You see, the call of Jesus to be His Disciple is costly, indeed. And I don't think there are many who understand that it is, first and foremost, a life lived in separation and isolation from the world and all that we hold dear in it ... our families; our status in society [and yes, in the Church]; our jobs and careers; our very lives. And here is an astounding realization that is new to my understanding of true Discipleship ... IF it is Jesus's will to call us, and IF we accept His will, it is because He determined that it would be so! There was no way that Peter, John, Andrew, Bartholomew, James [son of Zebedee], Jude, Matthew, James [son of Alpheus], Philip, Simon the Zealot, Thomas, or even Judas were going to be able to say No! Jesus had now come into the midst of their lives, and their relationships with their immediate world had been infringed upon; He now stood in opposition to all they clung to. And once we accept His call, all those relationships are forever and profoundly changed.

Our relationships are no longer the result of our direct contact with our loved ones or people in the world. Christ stands between us and them, and what we perceived before Him was just an illusion. Everything and everyone is now a redefined reality through Him. He separates us from the world and we must come to Him as an individual and alone, allowing Him to reconstitute and restore those relationships through His preeminence in our lives. And the good news is that while Jesus separates us from the world and it's natural relationships, He also establishes new fellowship between us and others. He makes a way for us to connect through Him; a way that began in solitude and separation, but now unites in shared love and purpose to glorify the One who called us. 

I wish I could truly imagine all the thoughts and emotions those first Disciples experienced as they answered Jesus's call. We know for certain that Peter was married, because Jesus healed his mother-in-law. And according to Clement, Bishop of Rome in the late 1st Century, "Peter and Philip begat children, and Philip gave his daughters in marriage". So the first Disciples sacrificed families and gave up their material things to live a life of solitude as they followed Christ to the Cross, and then took His message to the world. And lest we forget, Jesus made it clear that to be His Disciple meant that the persecution He suffered would come to them as well.
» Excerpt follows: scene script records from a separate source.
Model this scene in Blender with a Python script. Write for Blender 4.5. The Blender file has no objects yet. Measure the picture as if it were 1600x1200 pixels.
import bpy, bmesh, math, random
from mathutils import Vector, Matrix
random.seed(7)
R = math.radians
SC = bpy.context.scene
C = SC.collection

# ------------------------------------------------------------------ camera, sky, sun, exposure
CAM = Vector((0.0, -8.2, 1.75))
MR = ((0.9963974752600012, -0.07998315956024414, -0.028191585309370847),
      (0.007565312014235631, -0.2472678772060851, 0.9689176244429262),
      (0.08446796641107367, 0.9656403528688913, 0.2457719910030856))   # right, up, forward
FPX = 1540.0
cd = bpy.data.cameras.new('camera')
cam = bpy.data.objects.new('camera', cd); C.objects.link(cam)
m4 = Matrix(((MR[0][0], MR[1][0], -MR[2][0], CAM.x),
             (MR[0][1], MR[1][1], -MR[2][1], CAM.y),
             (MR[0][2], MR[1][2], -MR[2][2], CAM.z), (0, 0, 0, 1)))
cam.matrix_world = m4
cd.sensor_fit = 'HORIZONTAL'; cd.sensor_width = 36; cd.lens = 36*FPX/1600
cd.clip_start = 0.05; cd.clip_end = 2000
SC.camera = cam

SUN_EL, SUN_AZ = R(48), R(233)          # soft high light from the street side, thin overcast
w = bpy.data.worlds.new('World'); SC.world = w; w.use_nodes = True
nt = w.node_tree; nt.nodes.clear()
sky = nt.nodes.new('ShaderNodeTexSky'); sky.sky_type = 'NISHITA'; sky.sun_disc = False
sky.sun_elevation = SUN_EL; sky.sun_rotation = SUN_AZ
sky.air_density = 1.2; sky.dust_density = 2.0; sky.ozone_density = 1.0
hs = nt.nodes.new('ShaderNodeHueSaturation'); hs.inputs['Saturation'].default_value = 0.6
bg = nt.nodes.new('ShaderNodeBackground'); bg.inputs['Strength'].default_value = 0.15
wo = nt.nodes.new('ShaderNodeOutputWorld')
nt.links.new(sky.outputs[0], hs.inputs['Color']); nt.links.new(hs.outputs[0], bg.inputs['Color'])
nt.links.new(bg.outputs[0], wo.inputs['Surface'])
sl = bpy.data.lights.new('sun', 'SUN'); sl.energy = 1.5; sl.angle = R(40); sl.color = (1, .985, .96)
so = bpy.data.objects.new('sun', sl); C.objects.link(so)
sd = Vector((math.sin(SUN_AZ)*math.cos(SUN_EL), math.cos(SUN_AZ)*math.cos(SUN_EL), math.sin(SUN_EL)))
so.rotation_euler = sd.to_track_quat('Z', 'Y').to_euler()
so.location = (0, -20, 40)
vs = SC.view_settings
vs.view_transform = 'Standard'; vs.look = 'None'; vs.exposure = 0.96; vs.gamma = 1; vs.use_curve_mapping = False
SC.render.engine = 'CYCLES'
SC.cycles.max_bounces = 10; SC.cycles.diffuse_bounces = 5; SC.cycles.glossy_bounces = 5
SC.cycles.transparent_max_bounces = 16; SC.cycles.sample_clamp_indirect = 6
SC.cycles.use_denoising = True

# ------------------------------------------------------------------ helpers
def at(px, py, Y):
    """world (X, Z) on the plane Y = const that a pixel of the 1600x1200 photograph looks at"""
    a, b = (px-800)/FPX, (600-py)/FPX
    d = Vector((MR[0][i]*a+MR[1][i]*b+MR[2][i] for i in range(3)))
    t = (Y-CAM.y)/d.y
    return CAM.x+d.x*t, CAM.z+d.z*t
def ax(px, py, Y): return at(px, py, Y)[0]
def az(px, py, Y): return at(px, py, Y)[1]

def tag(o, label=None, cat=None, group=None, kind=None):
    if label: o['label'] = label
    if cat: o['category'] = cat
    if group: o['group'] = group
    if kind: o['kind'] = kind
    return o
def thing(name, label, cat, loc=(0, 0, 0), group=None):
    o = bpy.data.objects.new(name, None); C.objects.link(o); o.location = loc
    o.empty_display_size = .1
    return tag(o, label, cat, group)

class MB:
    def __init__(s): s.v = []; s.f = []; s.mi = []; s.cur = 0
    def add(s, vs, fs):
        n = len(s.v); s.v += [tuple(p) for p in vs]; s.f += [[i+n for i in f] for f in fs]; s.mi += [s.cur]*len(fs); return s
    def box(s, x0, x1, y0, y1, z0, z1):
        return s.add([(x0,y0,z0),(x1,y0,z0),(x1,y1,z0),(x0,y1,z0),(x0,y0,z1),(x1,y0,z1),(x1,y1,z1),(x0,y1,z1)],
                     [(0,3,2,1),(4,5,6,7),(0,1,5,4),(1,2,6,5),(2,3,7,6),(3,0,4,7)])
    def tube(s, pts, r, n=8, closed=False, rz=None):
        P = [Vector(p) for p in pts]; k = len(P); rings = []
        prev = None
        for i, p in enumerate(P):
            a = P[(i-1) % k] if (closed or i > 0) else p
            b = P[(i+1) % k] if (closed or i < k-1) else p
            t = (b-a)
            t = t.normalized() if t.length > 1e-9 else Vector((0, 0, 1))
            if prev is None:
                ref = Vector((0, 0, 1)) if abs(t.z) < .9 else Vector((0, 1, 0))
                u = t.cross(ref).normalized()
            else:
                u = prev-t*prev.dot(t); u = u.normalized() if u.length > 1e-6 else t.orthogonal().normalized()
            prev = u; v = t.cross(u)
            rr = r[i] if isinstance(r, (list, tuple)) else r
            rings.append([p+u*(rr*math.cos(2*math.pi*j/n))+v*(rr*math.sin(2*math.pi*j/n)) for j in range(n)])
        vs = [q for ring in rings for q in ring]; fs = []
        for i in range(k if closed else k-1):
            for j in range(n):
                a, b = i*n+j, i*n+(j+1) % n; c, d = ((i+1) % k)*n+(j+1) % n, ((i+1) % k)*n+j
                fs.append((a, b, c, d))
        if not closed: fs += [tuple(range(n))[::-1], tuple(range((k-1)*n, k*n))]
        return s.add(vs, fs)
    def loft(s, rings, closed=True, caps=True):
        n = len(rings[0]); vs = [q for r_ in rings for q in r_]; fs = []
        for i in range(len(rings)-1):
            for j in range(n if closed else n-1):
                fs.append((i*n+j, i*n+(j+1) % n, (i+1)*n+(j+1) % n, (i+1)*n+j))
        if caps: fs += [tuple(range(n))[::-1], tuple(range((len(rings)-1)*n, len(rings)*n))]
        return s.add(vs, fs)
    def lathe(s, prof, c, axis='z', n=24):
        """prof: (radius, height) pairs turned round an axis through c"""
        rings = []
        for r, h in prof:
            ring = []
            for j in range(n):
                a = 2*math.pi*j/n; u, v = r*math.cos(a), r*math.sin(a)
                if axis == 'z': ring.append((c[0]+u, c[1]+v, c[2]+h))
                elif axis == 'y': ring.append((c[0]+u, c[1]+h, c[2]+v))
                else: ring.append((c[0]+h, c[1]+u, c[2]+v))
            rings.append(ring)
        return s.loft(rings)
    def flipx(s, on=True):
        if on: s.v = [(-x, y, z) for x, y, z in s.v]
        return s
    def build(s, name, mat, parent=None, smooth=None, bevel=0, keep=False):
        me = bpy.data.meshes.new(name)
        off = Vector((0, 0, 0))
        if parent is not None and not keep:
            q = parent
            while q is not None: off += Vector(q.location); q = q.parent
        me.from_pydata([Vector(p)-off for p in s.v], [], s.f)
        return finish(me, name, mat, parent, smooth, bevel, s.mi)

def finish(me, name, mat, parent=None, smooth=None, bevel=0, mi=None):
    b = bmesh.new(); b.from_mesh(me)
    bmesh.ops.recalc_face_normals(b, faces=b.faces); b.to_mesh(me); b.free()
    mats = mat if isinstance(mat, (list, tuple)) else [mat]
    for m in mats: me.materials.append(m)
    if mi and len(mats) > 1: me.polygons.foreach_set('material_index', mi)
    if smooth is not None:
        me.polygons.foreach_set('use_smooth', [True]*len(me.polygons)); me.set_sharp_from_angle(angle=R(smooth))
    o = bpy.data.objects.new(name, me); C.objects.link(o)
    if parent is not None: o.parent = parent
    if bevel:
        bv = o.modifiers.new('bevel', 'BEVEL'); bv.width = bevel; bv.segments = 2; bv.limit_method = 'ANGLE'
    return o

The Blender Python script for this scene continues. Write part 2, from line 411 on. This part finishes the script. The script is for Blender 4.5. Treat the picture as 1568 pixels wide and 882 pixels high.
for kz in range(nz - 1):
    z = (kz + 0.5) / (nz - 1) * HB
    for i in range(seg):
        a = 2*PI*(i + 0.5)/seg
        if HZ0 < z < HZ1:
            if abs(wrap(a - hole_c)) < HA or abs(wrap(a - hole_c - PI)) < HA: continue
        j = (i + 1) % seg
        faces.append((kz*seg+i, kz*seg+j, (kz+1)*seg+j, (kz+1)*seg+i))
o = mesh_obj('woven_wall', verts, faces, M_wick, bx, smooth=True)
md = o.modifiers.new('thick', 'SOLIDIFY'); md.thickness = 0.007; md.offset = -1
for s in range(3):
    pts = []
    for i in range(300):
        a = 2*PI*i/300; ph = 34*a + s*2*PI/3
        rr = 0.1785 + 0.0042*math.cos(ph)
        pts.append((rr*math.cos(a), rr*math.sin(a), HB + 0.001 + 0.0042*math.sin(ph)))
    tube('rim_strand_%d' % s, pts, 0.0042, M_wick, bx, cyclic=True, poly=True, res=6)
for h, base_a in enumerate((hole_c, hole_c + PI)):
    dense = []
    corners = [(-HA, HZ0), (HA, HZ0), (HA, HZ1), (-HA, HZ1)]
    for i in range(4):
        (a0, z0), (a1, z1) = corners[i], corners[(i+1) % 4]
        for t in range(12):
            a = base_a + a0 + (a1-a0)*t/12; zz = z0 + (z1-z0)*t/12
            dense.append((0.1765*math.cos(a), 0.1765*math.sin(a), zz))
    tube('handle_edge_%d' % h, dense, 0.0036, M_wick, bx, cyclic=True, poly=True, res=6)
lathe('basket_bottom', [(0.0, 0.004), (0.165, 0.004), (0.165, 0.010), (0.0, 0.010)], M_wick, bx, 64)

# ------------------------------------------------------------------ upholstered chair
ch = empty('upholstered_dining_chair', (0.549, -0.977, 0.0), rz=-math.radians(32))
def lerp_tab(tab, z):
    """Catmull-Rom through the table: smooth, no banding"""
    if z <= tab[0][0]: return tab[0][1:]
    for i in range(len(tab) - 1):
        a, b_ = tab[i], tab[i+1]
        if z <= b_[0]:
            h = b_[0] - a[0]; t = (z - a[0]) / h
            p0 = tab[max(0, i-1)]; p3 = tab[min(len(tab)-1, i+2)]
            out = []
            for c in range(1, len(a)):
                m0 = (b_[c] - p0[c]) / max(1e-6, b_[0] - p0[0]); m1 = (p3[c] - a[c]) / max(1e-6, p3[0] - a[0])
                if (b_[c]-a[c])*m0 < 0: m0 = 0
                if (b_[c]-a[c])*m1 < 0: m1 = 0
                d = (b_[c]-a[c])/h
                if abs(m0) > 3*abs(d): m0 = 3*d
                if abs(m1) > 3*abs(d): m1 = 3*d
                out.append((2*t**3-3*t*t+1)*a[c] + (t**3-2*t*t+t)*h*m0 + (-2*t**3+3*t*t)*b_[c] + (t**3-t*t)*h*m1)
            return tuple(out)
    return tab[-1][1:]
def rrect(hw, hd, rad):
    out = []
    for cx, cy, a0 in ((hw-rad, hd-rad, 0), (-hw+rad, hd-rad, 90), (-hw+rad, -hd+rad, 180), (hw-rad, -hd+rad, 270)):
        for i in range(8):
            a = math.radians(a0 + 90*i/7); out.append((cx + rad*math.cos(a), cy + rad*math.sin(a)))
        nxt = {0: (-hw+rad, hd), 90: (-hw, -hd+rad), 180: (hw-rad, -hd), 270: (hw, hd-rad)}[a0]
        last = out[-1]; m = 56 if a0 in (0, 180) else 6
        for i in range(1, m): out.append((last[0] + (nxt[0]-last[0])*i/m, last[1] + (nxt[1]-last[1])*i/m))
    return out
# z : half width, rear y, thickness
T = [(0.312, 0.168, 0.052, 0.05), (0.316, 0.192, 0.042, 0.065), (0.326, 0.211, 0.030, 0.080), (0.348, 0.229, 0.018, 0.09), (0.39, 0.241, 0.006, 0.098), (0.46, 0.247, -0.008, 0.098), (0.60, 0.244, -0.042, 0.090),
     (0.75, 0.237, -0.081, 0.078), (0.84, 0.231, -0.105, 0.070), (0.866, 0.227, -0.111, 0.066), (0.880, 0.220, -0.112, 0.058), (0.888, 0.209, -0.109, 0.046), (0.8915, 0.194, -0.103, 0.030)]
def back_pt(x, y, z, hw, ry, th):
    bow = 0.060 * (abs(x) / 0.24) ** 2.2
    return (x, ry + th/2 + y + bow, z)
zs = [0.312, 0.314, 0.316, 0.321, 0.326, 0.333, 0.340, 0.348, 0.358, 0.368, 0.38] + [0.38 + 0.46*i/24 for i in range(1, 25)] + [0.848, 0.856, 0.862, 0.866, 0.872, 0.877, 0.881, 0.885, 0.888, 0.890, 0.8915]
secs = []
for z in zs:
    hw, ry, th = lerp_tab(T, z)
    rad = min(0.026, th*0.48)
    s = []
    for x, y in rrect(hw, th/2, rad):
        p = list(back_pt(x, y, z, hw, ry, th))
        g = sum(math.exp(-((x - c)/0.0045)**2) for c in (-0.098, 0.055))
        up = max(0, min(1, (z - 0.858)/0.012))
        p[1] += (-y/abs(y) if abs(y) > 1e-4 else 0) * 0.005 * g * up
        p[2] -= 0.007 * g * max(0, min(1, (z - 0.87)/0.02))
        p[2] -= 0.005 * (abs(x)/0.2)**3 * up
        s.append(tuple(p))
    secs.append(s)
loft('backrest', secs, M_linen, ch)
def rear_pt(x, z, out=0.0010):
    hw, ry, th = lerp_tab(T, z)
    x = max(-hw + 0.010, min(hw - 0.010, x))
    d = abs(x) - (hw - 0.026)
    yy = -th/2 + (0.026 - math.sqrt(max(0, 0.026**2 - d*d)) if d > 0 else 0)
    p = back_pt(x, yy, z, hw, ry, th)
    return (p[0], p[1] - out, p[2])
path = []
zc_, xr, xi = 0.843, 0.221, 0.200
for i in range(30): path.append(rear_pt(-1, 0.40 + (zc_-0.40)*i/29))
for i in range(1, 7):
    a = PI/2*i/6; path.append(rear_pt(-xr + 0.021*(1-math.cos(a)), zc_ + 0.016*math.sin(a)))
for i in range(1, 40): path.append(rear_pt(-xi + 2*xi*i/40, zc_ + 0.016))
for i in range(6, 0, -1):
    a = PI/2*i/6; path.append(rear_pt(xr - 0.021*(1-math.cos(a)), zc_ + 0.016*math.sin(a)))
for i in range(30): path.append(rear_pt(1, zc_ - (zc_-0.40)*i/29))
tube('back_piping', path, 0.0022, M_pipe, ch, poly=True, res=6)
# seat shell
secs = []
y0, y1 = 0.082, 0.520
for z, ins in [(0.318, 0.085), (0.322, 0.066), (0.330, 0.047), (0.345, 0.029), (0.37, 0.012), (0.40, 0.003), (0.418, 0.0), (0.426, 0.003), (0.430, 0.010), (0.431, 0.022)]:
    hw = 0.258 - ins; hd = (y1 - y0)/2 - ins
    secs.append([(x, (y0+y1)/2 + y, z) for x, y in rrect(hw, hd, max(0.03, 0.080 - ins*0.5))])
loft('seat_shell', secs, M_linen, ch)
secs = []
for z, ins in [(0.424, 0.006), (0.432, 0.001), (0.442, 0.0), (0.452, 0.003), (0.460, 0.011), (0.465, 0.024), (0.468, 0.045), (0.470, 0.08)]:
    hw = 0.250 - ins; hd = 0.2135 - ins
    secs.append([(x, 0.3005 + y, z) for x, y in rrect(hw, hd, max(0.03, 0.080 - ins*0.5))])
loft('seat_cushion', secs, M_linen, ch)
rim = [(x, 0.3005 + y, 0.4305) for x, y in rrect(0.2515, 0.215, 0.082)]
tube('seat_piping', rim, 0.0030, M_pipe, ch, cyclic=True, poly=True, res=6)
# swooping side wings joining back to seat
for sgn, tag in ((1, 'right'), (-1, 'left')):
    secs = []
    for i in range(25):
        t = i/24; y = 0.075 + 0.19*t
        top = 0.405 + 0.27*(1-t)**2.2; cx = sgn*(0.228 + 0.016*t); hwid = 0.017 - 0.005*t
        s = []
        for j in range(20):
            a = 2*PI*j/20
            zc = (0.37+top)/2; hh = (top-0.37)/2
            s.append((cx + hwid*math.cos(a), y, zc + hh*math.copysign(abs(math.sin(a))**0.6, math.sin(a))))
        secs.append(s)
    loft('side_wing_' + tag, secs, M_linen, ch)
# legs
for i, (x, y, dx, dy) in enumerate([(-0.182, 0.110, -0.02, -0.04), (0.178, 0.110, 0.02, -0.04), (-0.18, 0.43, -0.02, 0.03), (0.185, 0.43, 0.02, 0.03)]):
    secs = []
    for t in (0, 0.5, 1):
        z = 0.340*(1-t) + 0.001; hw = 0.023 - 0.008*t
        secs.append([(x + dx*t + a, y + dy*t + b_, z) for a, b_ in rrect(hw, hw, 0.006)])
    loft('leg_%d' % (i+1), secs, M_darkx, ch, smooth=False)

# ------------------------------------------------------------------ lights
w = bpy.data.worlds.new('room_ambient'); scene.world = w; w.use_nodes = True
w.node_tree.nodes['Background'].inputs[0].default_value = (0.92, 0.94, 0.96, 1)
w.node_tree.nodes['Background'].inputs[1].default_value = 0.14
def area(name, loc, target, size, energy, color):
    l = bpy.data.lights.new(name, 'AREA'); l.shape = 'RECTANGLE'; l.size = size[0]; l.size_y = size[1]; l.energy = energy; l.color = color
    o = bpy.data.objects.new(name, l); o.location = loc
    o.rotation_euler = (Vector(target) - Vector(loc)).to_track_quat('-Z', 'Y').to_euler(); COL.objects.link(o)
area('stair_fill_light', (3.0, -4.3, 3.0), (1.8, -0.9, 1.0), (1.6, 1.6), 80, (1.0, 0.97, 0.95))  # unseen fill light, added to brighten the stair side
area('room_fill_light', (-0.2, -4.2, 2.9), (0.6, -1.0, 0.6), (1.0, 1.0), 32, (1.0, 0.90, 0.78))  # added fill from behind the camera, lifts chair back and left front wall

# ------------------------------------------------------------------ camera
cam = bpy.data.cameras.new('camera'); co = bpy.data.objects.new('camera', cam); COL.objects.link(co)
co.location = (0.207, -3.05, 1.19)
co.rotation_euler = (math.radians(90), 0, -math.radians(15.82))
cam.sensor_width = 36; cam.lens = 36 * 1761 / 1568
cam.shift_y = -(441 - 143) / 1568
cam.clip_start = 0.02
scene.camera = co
Nothing has changed in this 21st Century. We don't get to escape the cost!  

Everything that has made our lives easier and more prosperous doesn't eliminate the price we will pay to be His Disciple. Are we willing to make the ultimate sacrifice? If we are called to be Disciples, it is a very real possibility. The persecution He endured came to every one of His faithful Twelve, accept for John. It will be a part of our walk with Him. too. But we can celebrate that He also told them that by their love for each other and the fruit they bore, they would be proven to be His Disciples. Oh, what a glorious calling! And I believe that it is Jesus's will that each one of us be His true Disciple! 

Be separate from the world, but united in Him! Cast off all the world has to offer and cling to what we have in our relationship with our Master! The road He has called us to is fraught with extraordinary change, and that frightens some people. But we are assured that everything we have surrendered will be returned to us a hundredfold! There is no greater honor than to be called as a true Disciple of Jesus... are you ready to answer Him without hesitation? The world needs you!

#discipleofjesus #discipleship #jesusdisciple #calledtobeadisciple

Luke 14:26-27   If anyone comes to Me and does not hate his own father and mother and wife and children and brothers and sisters, yes, and even his own life, he cannot be My disciple. Whoever does not bear his own cross and come after Me cannot be My disciple.